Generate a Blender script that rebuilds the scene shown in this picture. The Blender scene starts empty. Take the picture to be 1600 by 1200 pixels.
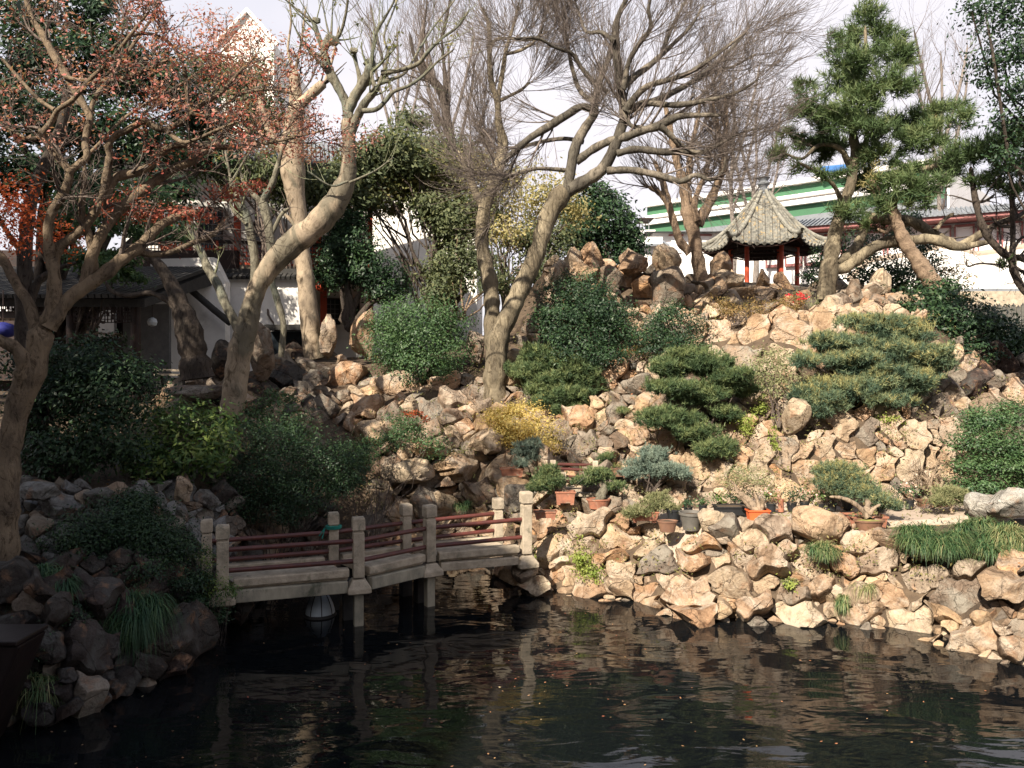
import bpy, math, random
import numpy as np
from mathutils import Vector
R = math.radians
rng = np.random.default_rng(7)
random.seed(7)
SC = bpy.context.scene
COL = SC.collection

# ------------------------------------------------------------------ camera
F, HZ, EYE = 1250.0, 570.0, 3.25          # focal length in photo pixels, horizon row, eye height above the water
cam = bpy.data.cameras.new('camera'); camo = bpy.data.objects.new('camera', cam); COL.objects.link(camo)
camo.location = (0, 0, EYE); camo.rotation_euler = (R(90), 0, 0)
cam.sensor_width = 36; cam.lens = F / 1600 * 36; cam.shift_y = (HZ - 600) / 1600
cam.clip_start = 0.05; cam.clip_end = 500
SC.camera = camo

# ------------------------------------------------------------------ light
SUN_EL, SUN_AZ = 39.0, 211.0                # degrees; azimuth clockwise from +Y
EXPO = 1.25
S = Vector((math.sin(R(SUN_AZ)) * math.cos(R(SUN_EL)), math.cos(R(SUN_AZ)) * math.cos(R(SUN_EL)), math.sin(R(SUN_EL))))
sl = bpy.data.lights.new('sun', 'SUN'); sl.energy = 4.8; sl.angle = R(0.55); sl.color = (1.0, 0.90, 0.76)
so = bpy.data.objects.new('sun', sl); COL.objects.link(so)
so.rotation_euler = (-S).to_track_quat('-Z', 'Y').to_euler()
W = bpy.data.worlds.new('World'); SC.world = W; W.use_nodes = True
nt = W.node_tree; nt.nodes.clear()
wo = nt.nodes.new('ShaderNodeOutputWorld'); bg = nt.nodes.new('ShaderNodeBackground')
sky = nt.nodes.new('ShaderNodeTexSky'); sky.sky_type = 'NISHITA'; sky.sun_disc = False
sky.sun_elevation = R(SUN_EL); sky.sun_rotation = R(SUN_AZ); sky.air_density = 1.2; sky.dust_density = 2.0; sky.ozone_density = 1.0
tcw = nt.nodes.new('ShaderNodeTexCoord'); mpw = nt.nodes.new('ShaderNodeMapping'); mpw.inputs['Scale'].default_value = (1, 1, 2.2)
nz = nt.nodes.new('ShaderNodeTexNoise'); nz.inputs['Scale'].default_value = 1.3; nz.inputs['Detail'].default_value = 5
rp = nt.nodes.new('ShaderNodeValToRGB'); rp.color_ramp.elements[0].position = 0.36; rp.color_ramp.elements[0].color = (.62,.62,.62,1)
rp.color_ramp.elements[1].position = 0.6; rp.color_ramp.elements[1].color = (1,1,1,1)
sxyz = nt.nodes.new('ShaderNodeSeparateXYZ'); el = nt.nodes.new('ShaderNodeValToRGB')     # haze: white low in the sky, clearer overhead
el.color_ramp.elements[0].position = .50; el.color_ramp.elements[0].color = (1,1,1,1)
el.color_ramp.elements[1].position = .82; el.color_ramp.elements[1].color = (.03,.03,.03,1)
mul = nt.nodes.new('ShaderNodeMath'); mul.operation = 'MULTIPLY'
nt.links.new(tcw.outputs['Generated'], sxyz.inputs[0]); nt.links.new(sxyz.outputs['Z'], el.inputs[0]); nt.links.new(el.outputs[0], mul.inputs[0])
mx = nt.nodes.new('ShaderNodeMix'); mx.data_type = 'RGBA'
mx.inputs[7].default_value = (6.35, 6.1, 6.5, 1)     # thin bright winter cloud veil
L = nt.links.new
L(tcw.outputs['Generated'], mpw.inputs['Vector']); L(mpw.outputs[0], nz.inputs['Vector']); L(nz.outputs['Fac'], rp.inputs[0])
L(rp.outputs[0], mul.inputs[1]); L(mul.outputs[0], mx.inputs[0]); L(sky.outputs[0], mx.inputs[6]); L(mx.outputs[2], bg.inputs[0]); L(bg.outputs[0], wo.inputs[0])
bg.inputs[1].default_value = 0.068
SC.view_settings.view_transform = 'Standard'; SC.view_settings.look = 'None'
SC.view_settings.exposure = EXPO; SC.view_settings.gamma = 1
try: SC.view_settings.use_curve_mapping = False
except Exception: pass
SC.render.engine = 'CYCLES'
SC.cycles.max_bounces = 6; SC.cycles.diffuse_bounces = 3; SC.cycles.glossy_bounces = 3
SC.cycles.transmission_bounces = 4; SC.cycles.transparent_max_bounces = 6
SC.cycles.use_denoising = True

# ------------------------------------------------------------------ helpers
def P(u, v, Y): return np.array([(u - 800) / F * Y, Y, EYE - (v - HZ) / F * Y])
def nrm(a): return a / np.maximum(np.linalg.norm(a, axis=-1, keepdims=True), 1e-9)
ORG = {}
def tag(o, label=None, cat=None, group=None, kind=None):
    if label: o['label'] = label
    if cat: o['category'] = cat
    if group: o['group'] = group
    if kind: o['kind'] = kind
    return o
def thing(name, label, cat, loc, group=None, kind=None):
    o = bpy.data.objects.new(name, None); COL.objects.link(o); o.location = tuple(loc); o.empty_display_size = .2
    ORG[o.name] = np.array(loc, float)
    return tag(o, label, cat, group, kind)
def link(name, me, parent=None, org=None):
    o = bpy.data.objects.new(name, me); COL.objects.link(o)
    po = ORG[parent.name] if parent is not None else np.zeros(3)
    if org is None: org = po
    ORG[o.name] = np.array(org, float)
    if parent is not None: o.parent = parent
    o.location = tuple(np.array(org) - po)
    return o
def fm(name, V, Fc, mat, parent=None, tint=None, smooth=False, org=None, sharp=None):
    """V (N,3) world coordinates, Fc (M,k) faces -> ONE mesh object"""
    V = np.asarray(V, float); Fc = np.asarray(Fc, np.int32)
    if org is None: org = ORG[parent.name] if parent is not None else V.mean(0)
    me = bpy.data.meshes.new(name)
    me.vertices.add(len(V)); me.vertices.foreach_set('co', (V - org).astype(np.float32).ravel())
    M, k = Fc.shape
    me.loops.add(M * k); me.loops.foreach_set('vertex_index', Fc.ravel())
    me.polygons.add(M); me.polygons.foreach_set('loop_start', np.arange(0, M * k, k, dtype=np.int32))
    me.polygons.foreach_set('loop_total', np.full(M, k, np.int32))
    if smooth: me.polygons.foreach_set('use_smooth', np.ones(M, bool))
    if tint is not None:
        a = me.attributes.new('tint', 'FLOAT', 'POINT'); a.data.foreach_set('value', np.asarray(tint, np.float32))
    me.update(calc_edges=True); me.validate()
    if sharp: me.set_sharp_from_angle(angle=R(sharp))
    me.materials.append(mat)
    return link(name, me, parent, org)

class MB:
    """collects boxes, prisms, bars and rings; build() links them as ONE mesh"""
    def __init__(s): s.v = []; s.f = []
    def add(s, vs, fs):
        n = len(s.v); s.v += [tuple(map(float, p)) for p in vs]; s.f += [tuple(i + n for i in f) for f in fs]; return s
    def box(s, c, d, rz=0, taper=1.0):
        c = np.array(c, float); hx, hy, hz = np.array(d) / 2.0; co, si = math.cos(rz), math.sin(rz); vs = []
        for z, t in ((-hz, 1), (hz, taper)):
            for x, y in ((-hx, -hy), (hx, -hy), (hx, hy), (-hx, hy)):
                x *= t; y *= t; vs.append(c + (x * co - y * si, x * si + y * co, z))
        return s.add(vs, [(0, 3, 2, 1), (4, 5, 6, 7), (0, 1, 5, 4), (1, 2, 6, 5), (2, 3, 7, 6), (3, 0, 4, 7)])
    def bar(s, a, b, w, h=None, up=(0, 0, 1)):
        a = np.array(a, float); b = np.array(b, float); h = h or w
        t = nrm(b - a); r = np.cross(t, up); r = nrm(r) if np.linalg.norm(r) > 1e-6 else np.array([1., 0, 0]); q = np.cross(r, t)
        vs = [p + r * (sx * w / 2) + q * (sz * h / 2) for p in (a, b) for sx, sz in ((-1, -1), (1, -1), (1, 1), (-1, 1))]
        return s.add(vs, [(0, 3, 2, 1), (4, 5, 6, 7), (0, 1, 5, 4), (1, 2, 6, 5), (2, 3, 7, 6), (3, 0, 4, 7)])
    def cyl(s, a, b, r0, r1=None, n=12):
        a = np.array(a, float); b = np.array(b, float); r1 = r0 if r1 is None else r1
        t = nrm(b - a); x = np.cross(t, (0.3, 0.9, 0.1) if abs(t[2]) > .8 else (0, 0, 1)); x = nrm(x); y = np.cross(t, x)
        vs = [p + (x * math.cos(k * 2 * math.pi / n) + y * math.sin(k * 2 * math.pi / n)) * r for p, r in ((a, r0), (b, r1)) for k in range(n)]
        fs = [(k, (k + 1) % n, n + (k + 1) % n, n + k) for k in range(n)] + [tuple(range(n - 1, -1, -1)), tuple(range(n, 2 * n))]
        return s.add(vs, fs)
    def lathe(s, c, prof, n=20, sx=1.0, sy=1.0, rz=0, sq=0):
        c = np.array(c, float); vs = []
        for r, z in prof:
            for k in range(n):
                a = k * 2 * math.pi / n; x, y = math.cos(a), math.sin(a)
                if sq: m = (abs(x) ** sq + abs(y) ** sq) ** (1 / sq); x, y = x / m, y / m
                x, y = r * x * sx, r * y * sy
                vs.append(c + (x * math.cos(rz) - y * math.sin(rz), x * math.sin(rz) + y * math.cos(rz), z))
        fs = [(i * n + k, i * n + (k + 1) % n, (i + 1) * n + (k + 1) % n, (i + 1) * n + k) for i in range(len(prof) - 1) for k in range(n)]
        fs += [tuple(range(n - 1, -1, -1)), tuple((len(prof) - 1) * n + k for k in range(n))]
        return s.add(vs, fs)
    def prism(s, pts, d):
        """polygon pts extruded along vector d"""
        n = len(pts); d = np.array(d, float); vs = [np.array(p, float) for p in pts] + [np.array(p, float) + d for p in pts]
        return s.add(vs, [tuple(range(n)), tuple(range(2 * n - 1, n - 1, -1))] + [(k, k + n, (k + 1) % n + n, (k + 1) % n) for k in range(n)])
    def build(s, name, mat, parent=None, smooth=False, bevel=0, sharp=35, org=None):
        V = np.array(s.v)
        if org is None: org = ORG[parent.name] if parent is not None else V.mean(0) * (1, 1, 0) + (0, 0, V[:, 2].min())
        me = bpy.data.meshes.new(name); me.from_pydata([tuple(p) for p in (V - org)], [], s.f)
        if bevel:
            import bmesh
            bm = bmesh.new(); bm.from_mesh(me)
            bmesh.ops.recalc_face_normals(bm, faces=bm.faces)
            bmesh.ops.bevel(bm, geom=list(bm.edges), offset=bevel, segments=2, affect='EDGES', profile=.5, clamp_overlap=True)
            bm.to_mesh(me); bm.free()
        else:
            import bmesh
            bm = bmesh.new(); bm.from_mesh(me); bmesh.ops.recalc_face_normals(bm, faces=bm.faces); bm.to_mesh(me); bm.free()
        if smooth:
            me.polygons.foreach_set('use_smooth', [True] * len(me.polygons)); me.set_sharp_from_angle(angle=R(sharp))
        me.update(); me.materials.append(mat)
        return link(name, me, parent, org)
def copy_tree(o, parent=None):
    c = o.copy(); COL.objects.link(c); c.parent = parent
    ORG[c.name] = ORG[o.name]
    for ch in [x for x in COL.objects if x.parent == o]: copy_tree(ch, c)
    return c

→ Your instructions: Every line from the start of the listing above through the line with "SC.camera = camo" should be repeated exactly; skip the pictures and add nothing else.

→ Exercise solution:
Generate a Blender script that rebuilds the scene shown in this picture. The Blender scene starts empty. Take the picture to be 1600 by 1200 pixels.
import bpy, math, random
import numpy as np
from mathutils import Vector
R = math.radians
rng = np.random.default_rng(7)
random.seed(7)
SC = bpy.context.scene
COL = SC.collection

# ------------------------------------------------------------------ camera
F, HZ, EYE = 1250.0, 570.0, 3.25          # focal length in photo pixels, horizon row, eye height above the water
cam = bpy.data.cameras.new('camera'); camo = bpy.data.objects.new('camera', cam); COL.objects.link(camo)
camo.location = (0, 0, EYE); camo.rotation_euler = (R(90), 0, 0)
cam.sensor_width = 36; cam.lens = F / 1600 * 36; cam.shift_y = (HZ - 600) / 1600
cam.clip_start = 0.05; cam.clip_end = 500
SC.camera = camo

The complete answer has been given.